After a six year hiatus, war-exiled Max Ophüls had the misfortune of having Howard Hughes as boss on his first Stateside gig in 1946. He didn’t last long, and the film went thru four more directors before its disastrous release as VENDETTA/’50. But Max never forgot the constant fear & humiliation, working up a portrait of Hughes & his experience for the ‘heavy’ of this dark women’s pic, the second of three classics he made before returning to Europe for four more masterpieces before his untimely death in 1957. Barbara Bel Geddes, James Mason & a remarkable Robert Ryan are all in peak form in this unusually structured story (the script is by Arthur Laurents, but Ophüls’ input is felt everywhere) of a pretty working-class naïf who meets-cute with a Captain of Industry billionaire who proposes on a whim. Ophüls, with a willing Ryan in the Hughes spot, locates the shabby glamour, power-mad psychosis & contempt of the man in a few brief strokes.
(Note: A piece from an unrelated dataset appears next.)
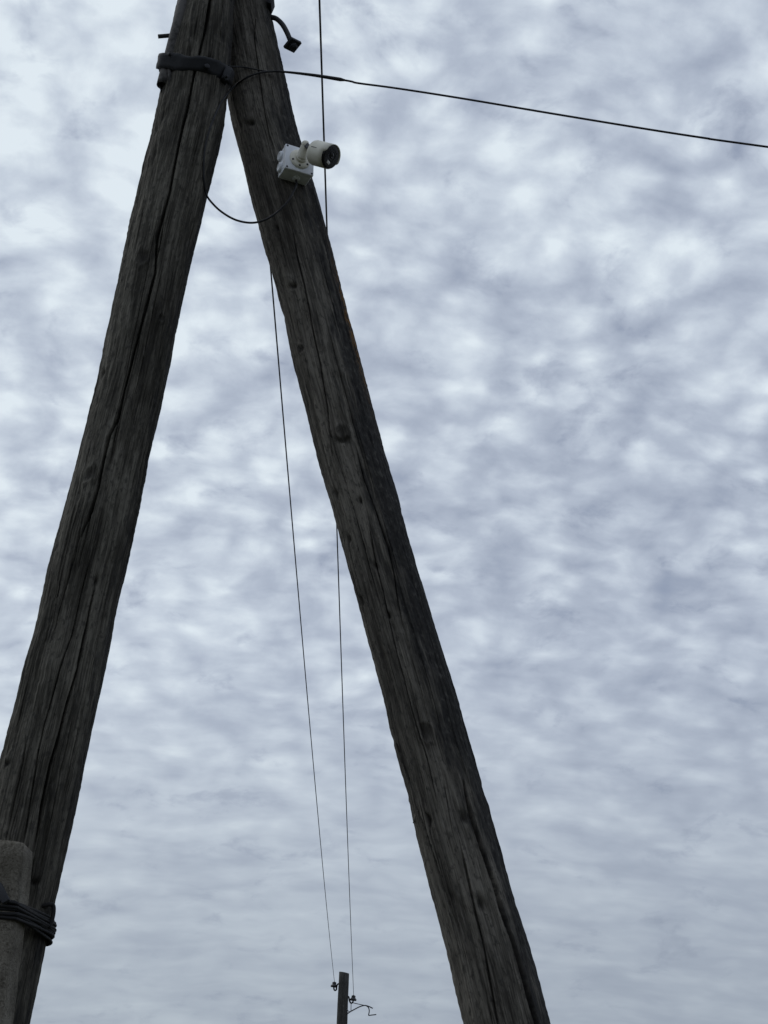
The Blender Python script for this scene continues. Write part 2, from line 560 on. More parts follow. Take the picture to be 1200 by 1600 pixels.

While Mason, who doesn’t show until act two, is simply devastating as the generous inner-city doctor who offers Bel Geddes a way out, if she’ll only grab at it. Their side of the story, fine as it is, is more conventional, yet Mason makes even the offer of a drab winter coat infinitely touching & deeply romantic.* The film is simply terrific, as is everyone in the superb supporting cast, along with wondrously dark lensing (with heaps of Ophüls' signature tracking shots) from Lee Garmes who may have shot MAGNIFICENT AMBERSONS/’42 for Orson Welles, but here gives Ophüls a look that’s more CITIZEN KANE/’41.
DOUBLE-BILL: CAUGHT is book-ended by LETTER FROM AN UNKNOWN WOMAN/’48 and THE RECKLESS MOMENT/’49; Ophüls’ first US pic, THE EXILE/’47 is an outlier in his output and has always been hard to locate.
SCREWY THOUGHT OF THE DAY: *Mason would work similar magic in RECKLESS MOMENT purchasing a cigarette filter tip for Joan Bennett. And speaking of magic, watch Ophüls hold off on frame-filling close-ups of Ryan vs. Mason for maximum effect later.